We’ve had nearly 30 years of order and common sense in domain names.
.com commercial, edu education, .gov is government and so forth. The ones we see most are those three. There are country domains, but nothing I visit use them.
Now we’ll have total chaos. some dumb idiot can create jerseys.cows or jackin.box
All kinds of silly crap.
Meanwhile we’re the ones expected to memorize this mess. At least some of us still type in URL’s. I do if they are a reasonable length. I can type in Amazon.com in about 2 seconds. It takes 15 seconds to go to Google or 30 seconds to scroll through my list of 100’s of bookmarks.
What’s your thoughts? Do you think it will hamper typing in URL’s?
<shudder> will this bright idea cause a mass exodus from the traditional URL’s? Will Amazon.com become Amazon.allkindsofcrap, cnn.com cnn.newsyouwanttoread, straightdope.com straightdope.cecil .?
It bugs me to think something so simple as cnn.com could become some bloated, ridiculous garbage that we can’t even remember.
How is news.cnn or www.cnn difficult to remember? Also, considering it will cost the better part of $200,000 to register one, and 25K/year to keep it going, I don’t think every Tom, Dick and Harry will get one.
It will take some getting used to, but I don’t see it as being inherently worse than everyone trying to have a .com or mangling a word to get something like www.delicio.us
What will this change mean to the hundreds of thousands of domain name servers out there?
I know at work we have a primary dns, secondary dns and even a third dns. DNS is critical for our Intranet and also our Internet. We can’t have our staff idle waiting on a dns reboot. If I get a chance, I’ll call one of our Systems Analysts tomorrow and see what they say. They are responsible for the DNS machines.
At the minimum, it probably means enlarging the dns tables in the server. Adding more memory etc. But, that’s just a guess.
IIRC correctly, nearly all DNS servers run Linux. Because it has such a small footprint. You can use practically any old pc as a print server or a DNS server with Linux.
I can’t remember the last time I typed in an entire URL. It would’ve been recently, maybe within a month, but only the one time. Usually a single word will either be searched on, or come up in my awesome bar history, or I’m following somebody else’s link.
It’s not going to be a problem, and may actually be a good thing in that you can have more memorable creative urls that make a certain amount of sense.
Certainly very few people stuck with the “commercial” “internet” guidelines for .com and .net (though .org seems to have been unsullied). Heck, my own domain is a .com, not even a .com.au, and I don’t use it for anything commercial.
Wow, this is stupid. It doesn’t make things more memorable to add another word you have to remember. And it removes any indication of official versus unofficial websites.
And how many extra domains are you now going to have to register now that there are two different labels that can be typoed?

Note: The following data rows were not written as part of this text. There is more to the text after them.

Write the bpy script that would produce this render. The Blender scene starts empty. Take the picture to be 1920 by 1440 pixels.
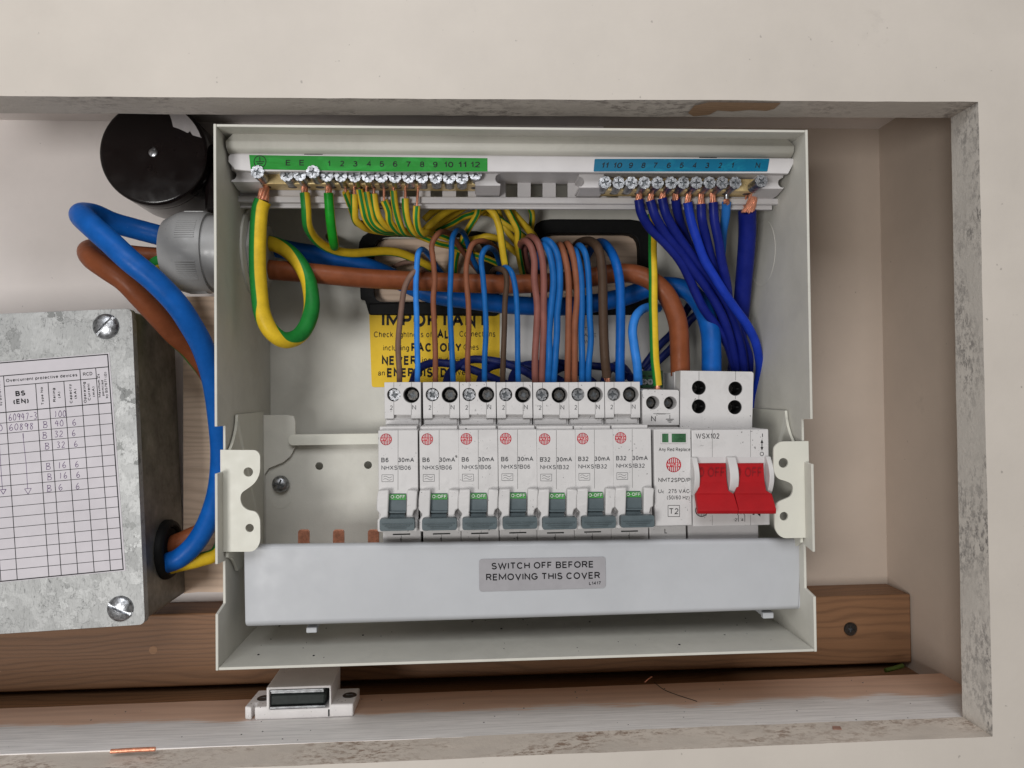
import bpy, math, random
from mathutils import Vector, Matrix
from mathutils.geometry import tessellate_polygon
random.seed(7)
PI = math.pi
scene = bpy.context.scene
# ------------------------------------------------------------------ camera
# All modelling is done in millimetres: X right, Y into the wall, Z up; Y = 0 is the front rim of the metal enclosure.
MM = 0.001
CAM = Vector((-22.8325, -328.1988, -1.7977)); FPX = 1400.0
YAW, PITCH, ROLL = .0583, .0167, -.0109
def cam_axes():
    cy, sy, cp, sp = math.cos(YAW), math.sin(YAW), math.cos(PITCH), math.sin(PITCH)
    f = Vector((sy*cp, cy*cp, sp)); r = Vector((cy, -sy, 0)); u = r.cross(f)
    cr, sr = math.cos(ROLL), math.sin(ROLL)
    return cr*r+sr*u, -sr*r+cr*u, f
RR, UU, FF = cam_axes()
cd = bpy.data.cameras.new("camera"); cam = bpy.data.objects.new("camera", cd)
scene.collection.objects.link(cam); scene.camera = cam
cd.sensor_width = 36; cd.lens = 36*FPX/1920; cd.clip_start = .01; cd.clip_end = 20
cam.matrix_world = Matrix(((RR.x, UU.x, -FF.x, CAM.x*MM), (RR.y, UU.y, -FF.y, CAM.y*MM), (RR.z, UU.z, -FF.z, CAM.z*MM), (0, 0, 0, 1)))
cd.dof.use_dof = True; cd.dof.focus_distance = .345; cd.dof.aperture_fstop = 32
# ------------------------------------------------------------------ light
w = bpy.data.worlds.new("World"); scene.world = w; w.use_nodes = True
bg = w.node_tree.nodes['Background']; bg.inputs[0].default_value = (1.0, .955, .90, 1); bg.inputs[1].default_value = .22
def area(name, loc, target, size, sy, power, col):
    l = bpy.data.lights.new(name, 'AREA'); l.shape = 'RECTANGLE'; l.size = size; l.size_y = sy; l.energy = power; l.color = col
    o = bpy.data.objects.new(name, l); scene.collection.objects.link(o); o.location = Vector(loc)
    o.rotation_euler = (Vector(target)-Vector(loc)).to_track_quat('-Z', 'Y').to_euler(); return o
area("window_light", (-.60, -1.25, -.22), (0, 0, -.02), .34, .34, 9.2, (1.0, .985, .965))
area("ceiling_bounce", (-.15, -1.15, .85), (0, 0, -.10), 1.0, .7, 11.0, (.97, .98, 1.0))  # added panel for bounce off the room ceiling, set low to reach the catch
scene.view_settings.view_transform = 'Standard'; scene.view_settings.look = 'None'
scene.view_settings.exposure = 0; scene.view_settings.gamma = 1
scene.render.engine = 'CYCLES'
# ------------------------------------------------------------------ helpers
def W(px, py, Y):
    """point of the photograph (1920 x 1440) as seen on the plane at depth Y, in mm"""
    d = RR*((px-960)/FPX) + UU*(-(py-720)/FPX) + FF
    return CAM + d*((Y-CAM.y)/d.y)
def WZ(px, py, Z):
    d = RR*((px-960)/FPX) + UU*(-(py-720)/FPX) + FF
    return CAM + d*((Z-CAM.z)/d.z)
class MB:
    def __init__(s): s.v = []; s.f = []; s.m = []; s.uv = None
    def add(s, vs, fs, m=0):
        b = len(s.v); s.v += [Vector(v) for v in vs]
        for f in fs: s.f.append(tuple(i+b for i in f)); s.m.append(m)
        return s
    def box(s, x0, x1, y0, y1, z0, z1, m=0):
        vs = [(x, y, z) for x in (x0, x1) for y in (y0, y1) for z in (z0, z1)]
        return s.add(vs, [(0, 1, 3, 2), (4, 6, 7, 5), (0, 4, 5, 1), (2, 3, 7, 6), (0, 2, 6, 4), (1, 5, 7, 3)], m)
    def pbox(s, a, b, c, d, Y0, Y1, m=0):
        """box whose front face at depth Y0 covers photo pixels a..c by b..d"""
        mx, my = (a+c)/2, (b+d)/2
        return s.box(W(a, my, Y0).x, W(c, my, Y0).x, Y0, Y1, W(mx, d, Y0).z, W(mx, b, Y0).z, m)
    def hexa(s, F, B, m=0):
        """F, B: four corners front and back"""
        s.add(list(F)+list(B), [(0, 1, 2, 3), (7, 6, 5, 4), (0, 4, 5, 1), (1, 5, 6, 2), (2, 6, 7, 3), (3, 7, 4, 0)], m); return s
    def plate(s, poly, y0, y1, holes=(), m=0, ax='y', mcap=None):
        """polygon of (a,b) extruded along ax; ax y: (x,z), ax x: (y,z), ax z: (x,y)"""
        def p3(p, t):
            return Vector((p[0], t, p[1])) if ax == 'y' else (Vector((t, p[0], p[1])) if ax == 'x' else Vector((p[0], p[1], t)))
        loops = [list(poly)]+[list(h) for h in holes]
        flat = [p for l in loops for p in l]
        tris = tessellate_polygon([[Vector((p[0], p[1], 0)) for p in l] for l in loops])
        n = len(flat); vs = [p3(p, y0) for p in flat]+[p3(p, y1) for p in flat]
        mc = m if mcap is None else mcap
        s.add(vs, [], m); b = len(s.v)-2*n
        for t in tris:
            s.f.append((t[0]+b, t[1]+b, t[2]+b)); s.m.append(mc)
            s.f.append((t[2]+b+n, t[1]+b+n, t[0]+b+n)); s.m.append(m)
        o = 0
        for l in loops:
            k = len(l)
            for i in range(k):
                j = (i+1) % k
                s.f.append((b+o+i, b+o+j, b+n+o+j, b+n+o+i)); s.m.append(m)
            o += k
        return s
    def lathe(s, c, axis, prof, n=24, m=0):
        """prof: list of (radius, distance along axis)"""
        ax = Vector(axis).normalized(); u = ax.orthogonal().normalized(); v = ax.cross(u); c = Vector(c); vs = []
        for r, h in prof:
            for i in range(n):
                a = 2*PI*i/n; vs.append(c+ax*h+(u*math.cos(a)+v*math.sin(a))*max(r, .001))
        fs = [(k*n+i, k*n+(i+1) % n, (k+1)*n+(i+1) % n, (k+1)*n+i) for k in range(len(prof)-1) for i in range(n)]
        fs.append(tuple(range(n))); fs.append(tuple((len(prof)-1)*n+i for i in range(n)))
        return s.add(vs, fs, m)
    def tube(s, pts, r, n=14, sub=6, m=0, smooth=True, twist=0.0, a0=0.0, cap=True):
        P = spline(pts, sub) if smooth else [Vector(p) for p in pts]
        rs = r if isinstance(r, (list, tuple)) else None
        vs = []; uvs = []; L = 0.0
        t = (P[1]-P[0]).normalized()
        # reference direction: towards the camera, so stripes can be turned to face it
        u = (Vector((0, -1, 0))-t*Vector((0, -1, 0)).dot(t))
        if u.length < .05: u = t.orthogonal()
        u.normalize(); b0 = len(s.v); K = len(P)
        for k, p in enumerate(P):
            t2 = (P[min(k+1, K-1)]-P[max(k-1, 0)]).normalized()
            u = (u-t2*u.dot(t2)).normalized(); v = t2.cross(u)
            if k: L += (P[k]-P[k-1]).length
            rad = r if rs is None else rs[0]+(rs[1]-rs[0])*k/(K-1)
            for i in range(n):
                a = 2*PI*i/n+a0+(twist(k/(K-1)) if callable(twist) else twist*k/(K-1))
                vs.append(p+(u*math.cos(a)+v*math.sin(a))*rad)
        fs = []
        if s.uv is None: s.uv = {}
        base_f = len(s.f)
        LL = [0.0]
        for k in range(1, K): LL.append(LL[-1]+(P[k]-P[k-1]).length)
        for k in range(K-1):
            for i in range(n):
                j = (i+1) % n
                fs.append((k*n+i, k*n+j, (k+1)*n+j, (k+1)*n+i))
                s.uv[base_f+len(fs)-1] = ((i/n, LL[k]), ((i+1)/n, LL[k]), ((i+1)/n, LL[k+1]), (i/n, LL[k+1]))
        if cap:
            fs.append(tuple(reversed(range(n)))); fs.append(tuple((K-1)*n+i for i in range(n)))
        return s.add(vs, fs, m)
    def xf(s, M, start=0):
        for i in range(start, len(s.v)): s.v[i] = M @ s.v[i]
        return s
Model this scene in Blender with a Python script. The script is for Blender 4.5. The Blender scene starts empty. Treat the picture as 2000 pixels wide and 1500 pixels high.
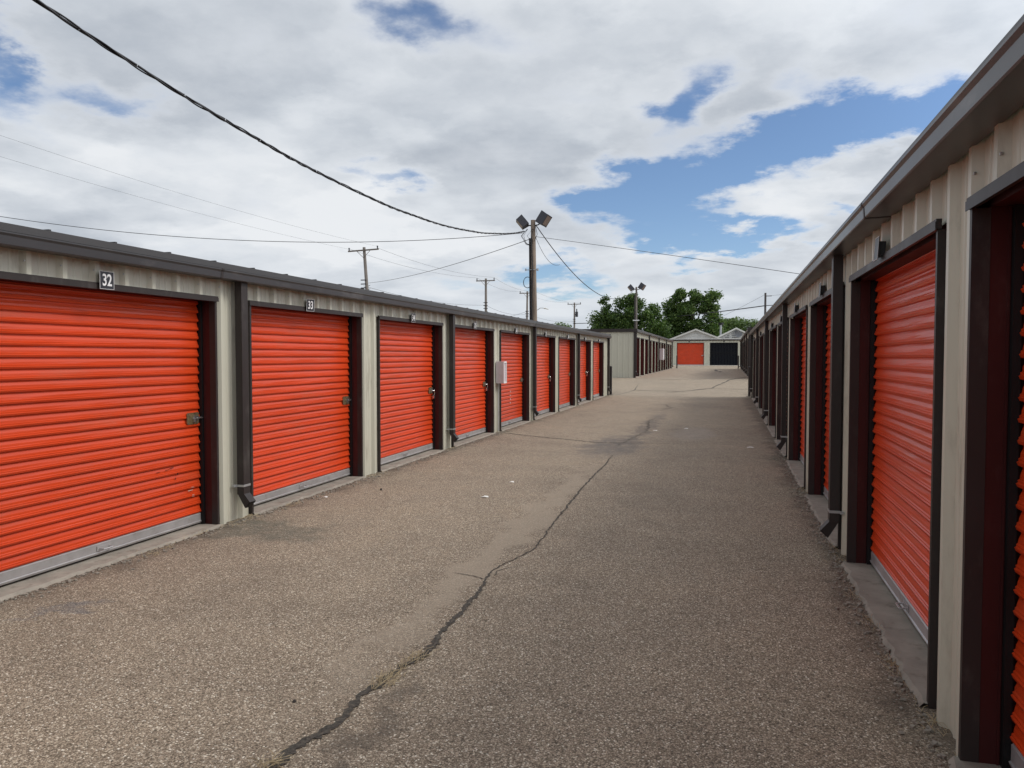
import bpy, math, random
from mathutils import Vector, Matrix
R = math.radians
random.seed(7)
sc = bpy.context.scene
col = sc.collection

# ------------------------------------------------------------------ camera
cam = bpy.data.objects.new("camera", bpy.data.cameras.new("camera")); col.objects.link(cam)
cam.data.sensor_width = 36; cam.data.lens = 26.82
cam.data.clip_start = 0.05; cam.data.clip_end = 4000
cam.location = (0, 0, 1.65)
cam.rotation_euler = (R(90 - 2.114), 0, R(15.556))
sc.camera = cam
sc.render.resolution_x = 1024; sc.render.resolution_y = 768

# ------------------------------------------------------------------ world: nishita sky with broken cloud
SUN = Vector((0.69, 0.15, 0.71)).normalized()
w = bpy.data.worlds.new("World"); sc.world = w; w.use_nodes = True
wt = w.node_tree; wt.nodes.clear()
w.cycles.sampling_method = 'MANUAL'; w.cycles.sample_map_resolution = 512

class NT:
    """tiny node-graph helper"""
    def __init__(s, tree): s.t = tree
    def n(s, typ, **kw):
        nd = s.t.nodes.new(typ)
        for k, v in kw.items(): setattr(nd, k, v)
        return nd
    def put(s, sock, v):
        if isinstance(v, bpy.types.NodeSocket): s.t.links.new(v, sock)
        elif isinstance(v, tuple) and sock.type == 'RGBA' and len(v) == 3: sock.default_value = (*v, 1)
        else: sock.default_value = v
    def m(s, op, a, b=None, c=None, clamp=False):
        nd = s.n('ShaderNodeMath', operation=op, use_clamp=clamp)
        s.put(nd.inputs[0], a)
        if b is not None: s.put(nd.inputs[1], b)
        if c is not None: s.put(nd.inputs[2], c)
        return nd.outputs[0]
    def mix(s, f, a, b, mode='MIX'):
        nd = s.n('ShaderNodeMix', data_type='RGBA', blend_type=mode)
        s.put(nd.inputs[0], f); s.put(nd.inputs[6], a); s.put(nd.inputs[7], b)
        return nd.outputs[2]
    def noise(s, vec, scale, detail=4, rough=.55, dist=0.0, color=False):
        nd = s.n('ShaderNodeTexNoise')
        s.put(nd.inputs['Vector'], vec); nd.inputs['Scale'].default_value = scale
        nd.inputs['Detail'].default_value = detail; nd.inputs['Roughness'].default_value = rough
        nd.inputs['Distortion'].default_value = dist
        return nd.outputs['Color'] if color else nd.outputs['Fac']
    def step(s, v, lo, hi, a=0.0, b=1.0):
        nd = s.n('ShaderNodeMapRange', interpolation_type='SMOOTHSTEP')
        s.put(nd.inputs[0], v); nd.inputs[1].default_value = lo; nd.inputs[2].default_value = hi
        nd.inputs[3].default_value = a; nd.inputs[4].default_value = b
        return nd.outputs[0]
    def ramp(s, v, stops, interp='LINEAR'):
        nd = s.n('ShaderNodeValToRGB'); nd.color_ramp.interpolation = interp
        e = nd.color_ramp.elements
        while len(e) < len(stops): e.new(0.5)
        for i, (p, c) in enumerate(stops): e[i].position = p; e[i].color = (*c, 1)
        s.put(nd.inputs[0], v); return nd.outputs[0]
    def sep(s, v):
        nd = s.n('ShaderNodeSeparateXYZ'); s.put(nd.inputs[0], v); return nd.outputs
    def comb(s, x, y, z):
        nd = s.n('ShaderNodeCombineXYZ')
        for i, q in enumerate((x, y, z)): s.put(nd.inputs[i], q)
        return nd.outputs[0]

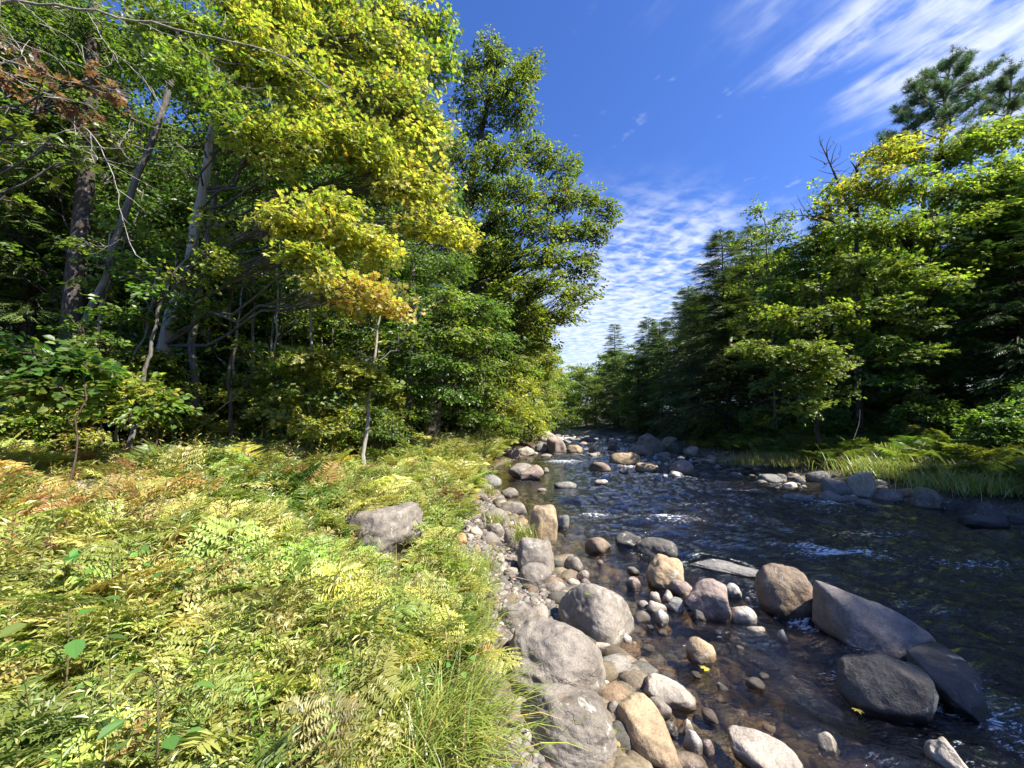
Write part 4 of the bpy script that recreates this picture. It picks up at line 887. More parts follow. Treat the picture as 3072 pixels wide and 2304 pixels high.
wood_tree('great_oak', 'tall oak with a thick ridged trunk whose crown stands against the sky', 'tree', None, [ox] + tp([(1292, 1280, 16), (1330, 1050, 16), (1372, 860, 16), (1395, 640, 16), (1440, 420, 16), (1480, 250, 16), (1500, 140, 16)]), .36, .05,
    cl_px([(1470, 150, 16, 40, 40, 16, PK), (1500, 190, 16, 45, 45, 22, PK), (1420, 200, 16, 50, 50, 22, PK), (1540, 260, 15.5, 60, 55, 34, PK), (1470, 290, 15.5, 70, 55, 34, PK), (1590, 215, 16, 32, 45, 18, PK), (1400, 300, 16.5, 45, 50, 18, PK), (1560, 340, 15.8, 50, 40, 22, PK), (1440, 380, 16, 60, 40, 22, PK),
           (1390, 470, 15, 80, 45, 34, PK), (1500, 480, 14.6, 80, 40, 34, PK), (1590, 440, 16, 50, 35, 18, PK), (1640, 480, 16, 45, 40, 20, PK), (1700, 510, 16, 40, 45, 20, PK), (1430, 570, 14.6, 80, 40, 30, PK), (1560, 570, 14.6, 80, 40, 32, PK), (1670, 590, 15.4, 60, 45, 28, PK), (1770, 605, 16, 60, 30, 24, PK), (1820, 640, 16, 28, 30, 12, PK),
           (1480, 660, 14.6, 80, 40, 30, PK), (1600, 670, 14.6, 80, 40, 32, PK), (1720, 690, 15.6, 70, 35, 28, PK), (1790, 700, 16, 40, 25, 14, PK), (1450, 760, 15, 70, 40, 24, PK), (1560, 770, 14.6, 80, 40, 30, PK), (1680, 770, 15, 70, 40, 30, PM), (1750, 790, 16, 50, 45, 22, PK),
           (1530, 870, 14.6, 80, 40, 30, PM), (1640, 860, 14.6, 80, 40, 32, PM), (1740, 880, 15.5, 55, 40, 24, PM), (1580, 960, 15, 80, 35, 30, PM), (1690, 950, 15.5, 60, 35, 24, PM), (1480, 950, 15.5, 70, 40, 22, PG), (1600, 1030, 16, 70, 30, 22, PM), (1460, 850, 16, 70, 50, 20, PG)]),
    size=.135, aspect=.55, tpl=OVAL, Lsp=.72, q=24, droop=.12, flat=.5, bark='dark', slope=.7, flare=.25,
    extra_wood=[([pos(1375, 905, 16), pos(1470, 850, 15.6), pos(1560, 800, 15.3), pos(1640, 790, 15.2), pos(1790, 760, 15.5)], .16, .03), ([pos(1385, 720, 16), pos(1450, 690, 15.5), pos(1520, 640, 15), pos(1600, 590, 15)], .10, .02),
                ([pos(1360, 960, 16), pos(1480, 930, 15.5), pos(1600, 900, 15.2)], .09, .02), ([pos(1640, 790, 15.2), pos(1660, 720, 15.3), pos(1700, 640, 15.6)], .07, .02), ([pos(1500, 830, 15.4), pos(1580, 700, 15), pos(1650, 560, 15.4)], .06, .015),
                ([pos(1490, 160, 16), pos(1515, 130, 16), pos(1540, 150, 16), pos(1545, 148, 16)], .02, .008), ([pos(1475, 200, 16), pos(1445, 110, 16), pos(1440, 70, 16)], .015, .004)])

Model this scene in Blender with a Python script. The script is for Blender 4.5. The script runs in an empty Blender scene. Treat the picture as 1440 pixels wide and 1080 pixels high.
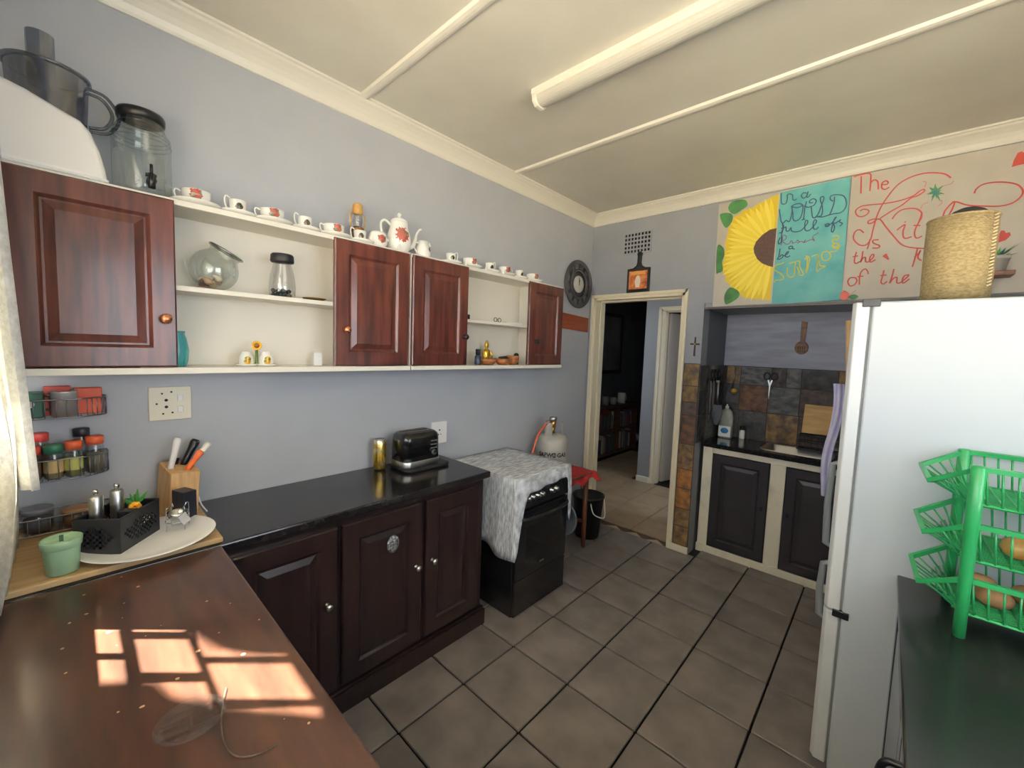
import bpy, bmesh, math, random
from mathutils import Vector, Matrix
random.seed(7)
S = bpy.context.scene
COL = S.collection

# ------------------------------------------------------------------ camera
cam = bpy.data.cameras.new('camera'); camo = bpy.data.objects.new('camera', cam); COL.objects.link(camo)
cam.sensor_width = 36.0; cam.lens = 14.3607; cam.shift_x = -0.00096; cam.shift_y = -0.00398
cam.clip_start = 0.02; cam.clip_end = 200
CR = [[0.734459, 0.677708, 0.035815], [0.077504, -0.031333, -0.9965], [-0.674213, 0.734664, -0.075538]]
camo.matrix_world = Matrix(((CR[0][0], -CR[1][0], -CR[2][0], 2.05),
                            (CR[0][1], -CR[1][1], -CR[2][1], 0.0),
                            (CR[0][2], -CR[1][2], -CR[2][2], 1.56), (0, 0, 0, 1)))
S.camera = camo

# ------------------------------------------------------------------ sky, sun, exposure
wd = bpy.data.worlds.new('sky'); S.world = wd; wd.use_nodes = True
bg = wd.node_tree.nodes['Background']
bg.inputs[0].default_value = (0.86, 0.93, 1.0, 1); bg.inputs[1].default_value = 8.6
sl = bpy.data.lights.new('sun', 'SUN'); sl.energy = 210; sl.angle = 0.012; sl.color = (1.0, 0.90, 0.76)
so = bpy.data.objects.new('sun', sl); COL.objects.link(so)
so.rotation_euler = Vector((1, 1, -1.68)).to_track_quat('-Z', 'Y').to_euler()
pl = bpy.data.lights.new('window_daylight', 'AREA'); pl.shape = 'RECTANGLE'; pl.size = 3.08; pl.size_y = 1.06
pl.cycles.is_portal = True
po = bpy.data.objects.new('window_daylight', pl); COL.objects.link(po)
po.location = (1.66, -0.28, 1.80); po.rotation_euler = (math.radians(90), 0, 0)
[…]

Typo based attacks are going to become a lot more frequent. It’s not going to be just yotube.com, but also yotube.goggle, yotube.googol, yotube.gogle, etc.
And, yes, many people still use the URL bar, or these places wouldn’t still exist.
Contrariwise, any arsehole can register a “typo” domain using the appropriate top-level domain, currently.
If Amazon moves everything over to an Amazon TLD. (eg; shop.amazon) then that will really cut into scammers relying on people’s fat fingers to drive people to their crap site. You can’t register sjop.amazon, because you don’t have any right to have a subdomain under amazon. If you register an entirely new top-level domain like “amazom,” in the hopes that people will sometimes type in the wrong URL and wind up glancing at your front page for a moment before correcting their mistake, you have seriously misused your resources, because your ROI is not going to look nearly as sensible as it might for a $5 .com registration.
IDN = Internationalized Domain Name. This means you can use any character in a domain name, even non-latin characters that look the same as latin-alphabet ones. It’s like the difference between O and 0 or I and l, but worse, because you’re not expecting it. Consider the difference between C and С. The first one is the latin letter “capital cee” (Unicode code point U=0043) , and the second is the cyrillic letter “capital es” (Unicode code point U+0421). So I could register a domain “.сом” with the three Cyrillic letters “small es”, “small o”, and “small em”. How many people in a hurry under non-ideal conditions would notice that ‘м’ doesn’t look like ‘m’?
The danger is more in URLs provided in phishing-type emails. “The web address requesting my credit-card info looks like bigbank.com, I’ll click it!” But it goes to “bigbank.сом” in the pirate .сом domain, and there you are at the phisher’s carefully-prepared fake login screen.
I work in the domain name industry, and am involved in what will probably be quite a high-visibility new-tld project in due time. This is matter in which I have some expertise.
From the point of view of the public, and indeed brand owners, the new tld’s are imo a complete waste of time and money. The move benefits only the domain name industry (which, of course, must respond with all its might).
(This is my personal opinion and does not represent that of my employer!)